#### [Job]
Extract all data as written.

--- Start Dataset extract ---

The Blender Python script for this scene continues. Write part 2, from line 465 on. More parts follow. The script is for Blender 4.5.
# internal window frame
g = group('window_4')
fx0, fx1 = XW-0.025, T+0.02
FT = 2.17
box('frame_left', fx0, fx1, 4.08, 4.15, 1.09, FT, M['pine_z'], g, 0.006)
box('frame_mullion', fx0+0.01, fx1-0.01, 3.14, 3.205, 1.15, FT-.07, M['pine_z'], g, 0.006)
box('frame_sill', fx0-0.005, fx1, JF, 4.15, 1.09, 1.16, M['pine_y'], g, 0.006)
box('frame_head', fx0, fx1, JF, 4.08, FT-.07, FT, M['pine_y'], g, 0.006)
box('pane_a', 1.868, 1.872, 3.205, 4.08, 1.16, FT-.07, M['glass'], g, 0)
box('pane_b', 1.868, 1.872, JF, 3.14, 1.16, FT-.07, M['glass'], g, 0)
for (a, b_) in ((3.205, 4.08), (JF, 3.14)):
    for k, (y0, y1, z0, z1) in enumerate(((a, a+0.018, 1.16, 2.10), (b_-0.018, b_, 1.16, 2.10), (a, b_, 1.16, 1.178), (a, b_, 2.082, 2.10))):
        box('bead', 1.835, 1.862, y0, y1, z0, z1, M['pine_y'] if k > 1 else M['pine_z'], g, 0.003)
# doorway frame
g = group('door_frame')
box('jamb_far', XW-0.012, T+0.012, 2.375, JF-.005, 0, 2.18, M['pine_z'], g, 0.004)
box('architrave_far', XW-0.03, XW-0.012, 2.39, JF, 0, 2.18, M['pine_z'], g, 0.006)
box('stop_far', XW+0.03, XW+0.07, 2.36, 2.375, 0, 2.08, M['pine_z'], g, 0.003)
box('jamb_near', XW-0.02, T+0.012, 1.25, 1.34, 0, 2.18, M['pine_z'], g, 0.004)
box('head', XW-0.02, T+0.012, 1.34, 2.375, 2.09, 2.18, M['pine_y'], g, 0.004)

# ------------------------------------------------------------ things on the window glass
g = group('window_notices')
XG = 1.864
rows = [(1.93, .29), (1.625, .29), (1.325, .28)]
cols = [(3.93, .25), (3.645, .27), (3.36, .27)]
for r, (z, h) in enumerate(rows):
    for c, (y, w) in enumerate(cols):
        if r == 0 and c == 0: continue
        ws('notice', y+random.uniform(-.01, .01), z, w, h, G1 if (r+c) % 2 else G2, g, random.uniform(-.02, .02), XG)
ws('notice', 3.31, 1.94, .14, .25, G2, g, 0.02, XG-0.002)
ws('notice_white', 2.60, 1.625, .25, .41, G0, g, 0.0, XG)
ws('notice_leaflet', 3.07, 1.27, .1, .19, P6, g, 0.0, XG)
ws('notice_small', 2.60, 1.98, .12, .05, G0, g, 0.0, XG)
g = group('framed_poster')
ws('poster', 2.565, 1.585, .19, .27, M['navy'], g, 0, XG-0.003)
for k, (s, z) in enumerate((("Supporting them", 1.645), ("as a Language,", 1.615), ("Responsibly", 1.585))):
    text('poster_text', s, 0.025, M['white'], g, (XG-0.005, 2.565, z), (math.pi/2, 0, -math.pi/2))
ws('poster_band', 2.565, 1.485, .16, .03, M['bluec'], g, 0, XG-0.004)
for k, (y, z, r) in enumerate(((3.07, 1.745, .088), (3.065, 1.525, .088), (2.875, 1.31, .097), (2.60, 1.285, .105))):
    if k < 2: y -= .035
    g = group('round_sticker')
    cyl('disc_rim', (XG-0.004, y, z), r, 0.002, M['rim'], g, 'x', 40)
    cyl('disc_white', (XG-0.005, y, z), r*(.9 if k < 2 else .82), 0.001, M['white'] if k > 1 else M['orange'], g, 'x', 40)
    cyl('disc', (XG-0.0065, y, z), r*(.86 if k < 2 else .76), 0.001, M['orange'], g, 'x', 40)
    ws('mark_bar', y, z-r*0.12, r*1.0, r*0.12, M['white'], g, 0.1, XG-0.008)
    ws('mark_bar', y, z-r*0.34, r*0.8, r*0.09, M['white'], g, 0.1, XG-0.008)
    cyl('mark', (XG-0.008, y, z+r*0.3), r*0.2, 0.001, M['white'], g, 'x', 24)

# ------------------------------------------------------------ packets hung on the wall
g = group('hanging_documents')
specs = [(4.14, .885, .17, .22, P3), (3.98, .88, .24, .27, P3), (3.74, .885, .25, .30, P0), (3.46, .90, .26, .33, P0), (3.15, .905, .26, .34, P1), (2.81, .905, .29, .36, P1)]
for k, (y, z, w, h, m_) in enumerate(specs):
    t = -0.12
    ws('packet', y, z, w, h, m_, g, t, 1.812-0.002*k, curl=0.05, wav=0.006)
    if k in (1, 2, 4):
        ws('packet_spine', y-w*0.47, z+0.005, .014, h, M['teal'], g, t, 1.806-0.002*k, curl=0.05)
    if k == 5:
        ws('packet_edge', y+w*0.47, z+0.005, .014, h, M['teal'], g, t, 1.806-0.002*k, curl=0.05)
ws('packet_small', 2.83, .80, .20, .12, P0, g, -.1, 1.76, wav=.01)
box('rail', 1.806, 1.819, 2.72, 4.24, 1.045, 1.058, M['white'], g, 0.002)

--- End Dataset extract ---

#### [Task result]
The Blender Python script for this scene continues. Write part 2, from line 465 on. More parts follow. The script is for Blender 4.5.
# internal window frame
g = group('window_4')
fx0, fx1 = XW-0.025, T+0.02
FT = 2.17
box('frame_left', fx0, fx1, 4.08, 4.15, 1.09, FT, M['pine_z'], g, 0.006)
box('frame_mullion', fx0+0.01, fx1-0.01, 3.14, 3.205, 1.15, FT-.07, M['pine_z'], g, 0.006)
box('frame_sill', fx0-0.005, fx1, JF, 4.15, 1.09, 1.16, M['pine_y'], g, 0.006)
box('frame_head', fx0, fx1, JF, 4.08, FT-.07, FT, M['pine_y'], g, 0.006)
box('pane_a', 1.868, 1.872, 3.205, 4.08, 1.16, FT-.07, M['glass'], g, 0)
box('pane_b', 1.868, 1.872, JF, 3.14, 1.16, FT-.07, M['glass'], g, 0)
for (a, b_) in ((3.205, 4.08), (JF, 3.14)):
    for k, (y0, y1, z0, z1) in enumerate(((a, a+0.018, 1.16, 2.10), (b_-0.018, b_, 1.16, 2.10), (a, b_, 1.16, 1.178), (a, b_, 2.082, 2.10))):
        box('bead', 1.835, 1.862, y0, y1, z0, z1, M['pine_y'] if k > 1 else M['pine_z'], g, 0.003)
# doorway frame
g = group('door_frame')
box('jamb_far', XW-0.012, T+0.012, 2.375, JF-.005, 0, 2.18, M['pine_z'], g, 0.004)
box('architrave_far', XW-0.03, XW-0.012, 2.39, JF, 0, 2.18, M['pine_z'], g, 0.006)
box('stop_far', XW+0.03, XW+0.07, 2.36, 2.375, 0, 2.08, M['pine_z'], g, 0.003)
box('jamb_near', XW-0.02, T+0.012, 1.25, 1.34, 0, 2.18, M['pine_z'], g, 0.004)
box('head', XW-0.02, T+0.012, 1.34, 2.375, 2.09, 2.18, M['pine_y'], g, 0.004)

# ------------------------------------------------------------ things on the window glass
g = group('window_notices')
XG = 1.864
rows = [(1.93, .29), (1.625, .29), (1.325, .28)]
cols = [(3.93, .25), (3.645, .27), (3.36, .27)]
for r, (z, h) in enumerate(rows):
    for c, (y, w) in enumerate(cols):
        if r == 0 and c == 0: continue
        ws('notice', y+random.uniform(-.01, .01), z, w, h, G1 if (r+c) % 2 else G2, g, random.uniform(-.02, .02), XG)
ws('notice', 3.31, 1.94, .14, .25, G2, g, 0.02, XG-0.002)
ws('notice_white', 2.60, 1.625, .25, .41, G0, g, 0.0, XG)
ws('notice_leaflet', 3.07, 1.27, .1, .19, P6, g, 0.0, XG)
ws('notice_small', 2.60, 1.98, .12, .05, G0, g, 0.0, XG)
g = group('framed_poster')
ws('poster', 2.565, 1.585, .19, .27, M['navy'], g, 0, XG-0.003)
for k, (s, z) in enumerate((("Supporting them", 1.645), ("as a Language,", 1.615), ("Responsibly", 1.585))):
    text('poster_text', s, 0.025, M['white'], g, (XG-0.005, 2.565, z), (math.pi/2, 0, -math.pi/2))
ws('poster_band', 2.565, 1.485, .16, .03, M['bluec'], g, 0, XG-0.004)
for k, (y, z, r) in enumerate(((3.07, 1.745, .088), (3.065, 1.525, .088), (2.875, 1.31, .097), (2.60, 1.285, .105))):
    if k < 2: y -= .035
    g = group('round_sticker')
    cyl('disc_rim', (XG-0.004, y, z), r, 0.002, M['rim'], g, 'x', 40)
    cyl('disc_white', (XG-0.005, y, z), r*(.9 if k < 2 else .82), 0.001, M['white'] if k > 1 else M['orange'], g, 'x', 40)
    cyl('disc', (XG-0.0065, y, z), r*(.86 if k < 2 else .76), 0.001, M['orange'], g, 'x', 40)
    ws('mark_bar', y, z-r*0.12, r*1.0, r*0.12, M['white'], g, 0.1, XG-0.008)
    ws('mark_bar', y, z-r*0.34, r*0.8, r*0.09, M['white'], g, 0.1, XG-0.008)
    cyl('mark', (XG-0.008, y, z+r*0.3), r*0.2, 0.001, M['white'], g, 'x', 24)

# ------------------------------------------------------------ packets hung on the wall
g = group('hanging_documents')
specs = [(4.14, .885, .17, .22, P3), (3.98, .88, .24, .27, P3), (3.74, .885, .25, .30, P0), (3.46, .90, .26, .33, P0), (3.15, .905, .26, .34, P1), (2.81, .905, .29, .36, P1)]
for k, (y, z, w, h, m_) in enumerate(specs):
    t = -0.12
    ws('packet', y, z, w, h, m_, g, t, 1.812-0.002*k, curl=0.05, wav=0.006)
    if k in (1, 2, 4):
        ws('packet_spine', y-w*0.47, z+0.005, .014, h, M['teal'], g, t, 1.806-0.002*k, curl=0.05)
    if k == 5:
        ws('packet_edge', y+w*0.47, z+0.005, .014, h, M['teal'], g, t, 1.806-0.002*k, curl=0.05)
ws('packet_small', 2.83, .80, .20, .12, P0, g, -.1, 1.76, wav=.01)
box('rail', 1.806, 1.819, 2.72, 4.24, 1.045, 1.058, M['white'], g, 0.002)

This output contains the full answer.